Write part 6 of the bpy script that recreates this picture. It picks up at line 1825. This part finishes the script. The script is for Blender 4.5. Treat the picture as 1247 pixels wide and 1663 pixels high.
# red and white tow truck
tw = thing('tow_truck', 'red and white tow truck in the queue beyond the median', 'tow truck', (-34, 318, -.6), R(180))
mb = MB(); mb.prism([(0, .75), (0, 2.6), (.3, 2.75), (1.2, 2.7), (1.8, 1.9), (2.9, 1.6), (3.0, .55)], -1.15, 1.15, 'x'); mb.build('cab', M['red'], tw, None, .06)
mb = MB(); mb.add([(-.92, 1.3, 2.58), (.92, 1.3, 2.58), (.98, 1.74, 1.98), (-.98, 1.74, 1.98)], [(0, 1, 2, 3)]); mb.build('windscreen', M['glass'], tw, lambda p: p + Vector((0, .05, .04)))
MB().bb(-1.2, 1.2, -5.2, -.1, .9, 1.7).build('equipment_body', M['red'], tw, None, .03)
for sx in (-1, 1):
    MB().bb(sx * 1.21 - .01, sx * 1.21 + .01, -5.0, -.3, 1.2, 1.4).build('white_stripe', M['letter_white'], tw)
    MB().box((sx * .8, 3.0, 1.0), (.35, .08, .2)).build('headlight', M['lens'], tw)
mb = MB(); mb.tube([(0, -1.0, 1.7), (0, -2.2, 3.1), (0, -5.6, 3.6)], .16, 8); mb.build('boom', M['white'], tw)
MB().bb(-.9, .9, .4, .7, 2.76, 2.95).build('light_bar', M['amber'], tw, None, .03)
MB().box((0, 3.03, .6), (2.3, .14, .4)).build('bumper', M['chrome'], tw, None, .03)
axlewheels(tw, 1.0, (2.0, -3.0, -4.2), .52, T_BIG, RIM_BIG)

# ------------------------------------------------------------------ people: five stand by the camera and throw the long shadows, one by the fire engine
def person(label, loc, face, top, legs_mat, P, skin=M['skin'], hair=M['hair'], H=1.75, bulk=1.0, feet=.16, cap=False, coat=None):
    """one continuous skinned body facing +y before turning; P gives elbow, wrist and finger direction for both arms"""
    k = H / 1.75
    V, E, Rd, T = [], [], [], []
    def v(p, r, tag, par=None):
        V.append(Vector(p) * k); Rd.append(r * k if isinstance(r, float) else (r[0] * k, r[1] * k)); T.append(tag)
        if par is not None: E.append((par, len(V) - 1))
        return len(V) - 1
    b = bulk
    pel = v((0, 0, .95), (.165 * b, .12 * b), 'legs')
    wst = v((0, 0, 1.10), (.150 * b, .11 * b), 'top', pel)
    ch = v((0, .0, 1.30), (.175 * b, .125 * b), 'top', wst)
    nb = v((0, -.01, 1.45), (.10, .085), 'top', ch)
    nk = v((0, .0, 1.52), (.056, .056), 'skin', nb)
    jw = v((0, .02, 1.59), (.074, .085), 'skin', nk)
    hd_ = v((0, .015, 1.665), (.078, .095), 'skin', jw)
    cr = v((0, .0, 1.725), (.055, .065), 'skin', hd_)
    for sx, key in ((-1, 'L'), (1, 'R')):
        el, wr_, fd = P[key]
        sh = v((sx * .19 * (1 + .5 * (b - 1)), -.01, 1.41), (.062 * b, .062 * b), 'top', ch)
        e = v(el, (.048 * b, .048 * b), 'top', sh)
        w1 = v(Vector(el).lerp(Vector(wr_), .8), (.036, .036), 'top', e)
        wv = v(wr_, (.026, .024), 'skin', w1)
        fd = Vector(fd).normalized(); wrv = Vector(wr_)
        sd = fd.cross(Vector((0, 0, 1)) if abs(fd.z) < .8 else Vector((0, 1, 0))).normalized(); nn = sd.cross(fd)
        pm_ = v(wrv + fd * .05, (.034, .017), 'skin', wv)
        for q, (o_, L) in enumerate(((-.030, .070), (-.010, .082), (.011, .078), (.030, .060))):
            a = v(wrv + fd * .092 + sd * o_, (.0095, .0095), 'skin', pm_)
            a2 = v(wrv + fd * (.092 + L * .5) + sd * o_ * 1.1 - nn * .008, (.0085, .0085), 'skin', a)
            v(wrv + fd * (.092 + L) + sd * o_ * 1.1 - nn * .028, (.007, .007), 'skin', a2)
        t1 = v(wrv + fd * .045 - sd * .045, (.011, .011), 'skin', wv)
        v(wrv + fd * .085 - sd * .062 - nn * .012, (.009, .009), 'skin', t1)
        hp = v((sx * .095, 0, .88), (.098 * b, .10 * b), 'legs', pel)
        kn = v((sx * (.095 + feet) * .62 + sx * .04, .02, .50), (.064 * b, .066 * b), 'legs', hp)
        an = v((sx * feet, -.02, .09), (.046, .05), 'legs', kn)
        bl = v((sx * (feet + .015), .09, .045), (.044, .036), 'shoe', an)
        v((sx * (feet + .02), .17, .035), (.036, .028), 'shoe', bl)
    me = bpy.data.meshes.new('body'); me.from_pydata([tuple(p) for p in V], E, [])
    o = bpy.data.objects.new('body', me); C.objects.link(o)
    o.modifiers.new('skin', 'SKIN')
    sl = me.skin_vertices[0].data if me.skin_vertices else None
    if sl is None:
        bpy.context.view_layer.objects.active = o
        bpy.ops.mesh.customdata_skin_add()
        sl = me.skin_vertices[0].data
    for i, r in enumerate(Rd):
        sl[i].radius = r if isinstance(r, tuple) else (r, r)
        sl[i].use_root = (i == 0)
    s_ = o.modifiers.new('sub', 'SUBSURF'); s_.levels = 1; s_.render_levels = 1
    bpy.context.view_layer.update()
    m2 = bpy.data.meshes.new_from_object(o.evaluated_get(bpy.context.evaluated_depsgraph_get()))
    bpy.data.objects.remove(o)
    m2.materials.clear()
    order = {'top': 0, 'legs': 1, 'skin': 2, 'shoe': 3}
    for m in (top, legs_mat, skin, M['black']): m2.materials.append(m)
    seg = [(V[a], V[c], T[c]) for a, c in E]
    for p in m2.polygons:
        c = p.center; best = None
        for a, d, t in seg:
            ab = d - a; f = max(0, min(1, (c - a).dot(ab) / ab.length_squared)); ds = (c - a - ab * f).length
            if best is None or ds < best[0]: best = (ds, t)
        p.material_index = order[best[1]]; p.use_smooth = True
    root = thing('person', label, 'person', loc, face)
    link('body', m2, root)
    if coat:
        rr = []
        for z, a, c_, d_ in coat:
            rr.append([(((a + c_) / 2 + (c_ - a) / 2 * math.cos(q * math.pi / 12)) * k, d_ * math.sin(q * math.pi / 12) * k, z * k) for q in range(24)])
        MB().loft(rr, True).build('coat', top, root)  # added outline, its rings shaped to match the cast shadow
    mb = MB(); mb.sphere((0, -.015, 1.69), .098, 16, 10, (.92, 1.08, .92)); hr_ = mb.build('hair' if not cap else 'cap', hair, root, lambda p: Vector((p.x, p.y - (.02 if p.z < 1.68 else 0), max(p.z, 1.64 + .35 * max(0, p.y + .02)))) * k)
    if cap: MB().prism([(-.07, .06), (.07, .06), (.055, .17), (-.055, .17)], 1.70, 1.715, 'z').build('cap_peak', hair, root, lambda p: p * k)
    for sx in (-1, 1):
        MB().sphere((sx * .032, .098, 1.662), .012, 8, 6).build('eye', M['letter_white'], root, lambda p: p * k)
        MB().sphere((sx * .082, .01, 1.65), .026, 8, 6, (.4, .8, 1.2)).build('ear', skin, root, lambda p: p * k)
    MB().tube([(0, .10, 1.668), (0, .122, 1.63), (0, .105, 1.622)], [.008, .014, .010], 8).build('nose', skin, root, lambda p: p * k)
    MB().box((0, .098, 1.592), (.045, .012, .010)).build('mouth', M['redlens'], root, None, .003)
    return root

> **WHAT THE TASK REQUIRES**
Write out the entire listing exactly.

> **WORKED ANSWER**
Write part 6 of the bpy script that recreates this picture. It picks up at line 1825. This part finishes the script. The script is for Blender 4.5. Treat the picture as 1247 pixels wide and 1663 pixels high.
# red and white tow truck
tw = thing('tow_truck', 'red and white tow truck in the queue beyond the median', 'tow truck', (-34, 318, -.6), R(180))
mb = MB(); mb.prism([(0, .75), (0, 2.6), (.3, 2.75), (1.2, 2.7), (1.8, 1.9), (2.9, 1.6), (3.0, .55)], -1.15, 1.15, 'x'); mb.build('cab', M['red'], tw, None, .06)
mb = MB(); mb.add([(-.92, 1.3, 2.58), (.92, 1.3, 2.58), (.98, 1.74, 1.98), (-.98, 1.74, 1.98)], [(0, 1, 2, 3)]); mb.build('windscreen', M['glass'], tw, lambda p: p + Vector((0, .05, .04)))
MB().bb(-1.2, 1.2, -5.2, -.1, .9, 1.7).build('equipment_body', M['red'], tw, None, .03)
for sx in (-1, 1):
    MB().bb(sx * 1.21 - .01, sx * 1.21 + .01, -5.0, -.3, 1.2, 1.4).build('white_stripe', M['letter_white'], tw)
    MB().box((sx * .8, 3.0, 1.0), (.35, .08, .2)).build('headlight', M['lens'], tw)
mb = MB(); mb.tube([(0, -1.0, 1.7), (0, -2.2, 3.1), (0, -5.6, 3.6)], .16, 8); mb.build('boom', M['white'], tw)
MB().bb(-.9, .9, .4, .7, 2.76, 2.95).build('light_bar', M['amber'], tw, None, .03)
MB().box((0, 3.03, .6), (2.3, .14, .4)).build('bumper', M['chrome'], tw, None, .03)
axlewheels(tw, 1.0, (2.0, -3.0, -4.2), .52, T_BIG, RIM_BIG)

# ------------------------------------------------------------------ people: five stand by the camera and throw the long shadows, one by the fire engine
def person(label, loc, face, top, legs_mat, P, skin=M['skin'], hair=M['hair'], H=1.75, bulk=1.0, feet=.16, cap=False, coat=None):
    """one continuous skinned body facing +y before turning; P gives elbow, wrist and finger direction for both arms"""
    k = H / 1.75
    V, E, Rd, T = [], [], [], []
    def v(p, r, tag, par=None):
        V.append(Vector(p) * k); Rd.append(r * k if isinstance(r, float) else (r[0] * k, r[1] * k)); T.append(tag)
        if par is not None: E.append((par, len(V) - 1))
        return len(V) - 1
    b = bulk
    pel = v((0, 0, .95), (.165 * b, .12 * b), 'legs')
    wst = v((0, 0, 1.10), (.150 * b, .11 * b), 'top', pel)
    ch = v((0, .0, 1.30), (.175 * b, .125 * b), 'top', wst)
    nb = v((0, -.01, 1.45), (.10, .085), 'top', ch)
    nk = v((0, .0, 1.52), (.056, .056), 'skin', nb)
    jw = v((0, .02, 1.59), (.074, .085), 'skin', nk)
    hd_ = v((0, .015, 1.665), (.078, .095), 'skin', jw)
    cr = v((0, .0, 1.725), (.055, .065), 'skin', hd_)
    for sx, key in ((-1, 'L'), (1, 'R')):
        el, wr_, fd = P[key]
        sh = v((sx * .19 * (1 + .5 * (b - 1)), -.01, 1.41), (.062 * b, .062 * b), 'top', ch)
        e = v(el, (.048 * b, .048 * b), 'top', sh)
        w1 = v(Vector(el).lerp(Vector(wr_), .8), (.036, .036), 'top', e)
        wv = v(wr_, (.026, .024), 'skin', w1)
        fd = Vector(fd).normalized(); wrv = Vector(wr_)
        sd = fd.cross(Vector((0, 0, 1)) if abs(fd.z) < .8 else Vector((0, 1, 0))).normalized(); nn = sd.cross(fd)
        pm_ = v(wrv + fd * .05, (.034, .017), 'skin', wv)
        for q, (o_, L) in enumerate(((-.030, .070), (-.010, .082), (.011, .078), (.030, .060))):
            a = v(wrv + fd * .092 + sd * o_, (.0095, .0095), 'skin', pm_)
            a2 = v(wrv + fd * (.092 + L * .5) + sd * o_ * 1.1 - nn * .008, (.0085, .0085), 'skin', a)
            v(wrv + fd * (.092 + L) + sd * o_ * 1.1 - nn * .028, (.007, .007), 'skin', a2)
        t1 = v(wrv + fd * .045 - sd * .045, (.011, .011), 'skin', wv)
        v(wrv + fd * .085 - sd * .062 - nn * .012, (.009, .009), 'skin', t1)
        hp = v((sx * .095, 0, .88), (.098 * b, .10 * b), 'legs', pel)
        kn = v((sx * (.095 + feet) * .62 + sx * .04, .02, .50), (.064 * b, .066 * b), 'legs', hp)
        an = v((sx * feet, -.02, .09), (.046, .05), 'legs', kn)
        bl = v((sx * (feet + .015), .09, .045), (.044, .036), 'shoe', an)
        v((sx * (feet + .02), .17, .035), (.036, .028), 'shoe', bl)
    me = bpy.data.meshes.new('body'); me.from_pydata([tuple(p) for p in V], E, [])
    o = bpy.data.objects.new('body', me); C.objects.link(o)
    o.modifiers.new('skin', 'SKIN')
    sl = me.skin_vertices[0].data if me.skin_vertices else None
    if sl is None:
        bpy.context.view_layer.objects.active = o
        bpy.ops.mesh.customdata_skin_add()
        sl = me.skin_vertices[0].data
    for i, r in enumerate(Rd):
        sl[i].radius = r if isinstance(r, tuple) else (r, r)
        sl[i].use_root = (i == 0)
    s_ = o.modifiers.new('sub', 'SUBSURF'); s_.levels = 1; s_.render_levels = 1
    bpy.context.view_layer.update()
    m2 = bpy.data.meshes.new_from_object(o.evaluated_get(bpy.context.evaluated_depsgraph_get()))
    bpy.data.objects.remove(o)
    m2.materials.clear()
    order = {'top': 0, 'legs': 1, 'skin': 2, 'shoe': 3}
    for m in (top, legs_mat, skin, M['black']): m2.materials.append(m)
    seg = [(V[a], V[c], T[c]) for a, c in E]
    for p in m2.polygons:
        c = p.center; best = None
        for a, d, t in seg:
            ab = d - a; f = max(0, min(1, (c - a).dot(ab) / ab.length_squared)); ds = (c - a - ab * f).length
            if best is None or ds < best[0]: best = (ds, t)
        p.material_index = order[best[1]]; p.use_smooth = True
    root = thing('person', label, 'person', loc, face)
    link('body', m2, root)
    if coat:
        rr = []
        for z, a, c_, d_ in coat:
            rr.append([(((a + c_) / 2 + (c_ - a) / 2 * math.cos(q * math.pi / 12)) * k, d_ * math.sin(q * math.pi / 12) * k, z * k) for q in range(24)])
        MB().loft(rr, True).build('coat', top, root)  # added outline, its rings shaped to match the cast shadow
    mb = MB(); mb.sphere((0, -.015, 1.69), .098, 16, 10, (.92, 1.08, .92)); hr_ = mb.build('hair' if not cap else 'cap', hair, root, lambda p: Vector((p.x, p.y - (.02 if p.z < 1.68 else 0), max(p.z, 1.64 + .35 * max(0, p.y + .02)))) * k)
    if cap: MB().prism([(-.07, .06), (.07, .06), (.055, .17), (-.055, .17)], 1.70, 1.715, 'z').build('cap_peak', hair, root, lambda p: p * k)
    for sx in (-1, 1):
        MB().sphere((sx * .032, .098, 1.662), .012, 8, 6).build('eye', M['letter_white'], root, lambda p: p * k)
        MB().sphere((sx * .082, .01, 1.65), .026, 8, 6, (.4, .8, 1.2)).build('ear', skin, root, lambda p: p * k)
    MB().tube([(0, .10, 1.668), (0, .122, 1.63), (0, .105, 1.622)], [.008, .014, .010], 8).build('nose', skin, root, lambda p: p * k)
    MB().box((0, .098, 1.592), (.045, .012, .010)).build('mouth', M['redlens'], root, None, .003)
    return root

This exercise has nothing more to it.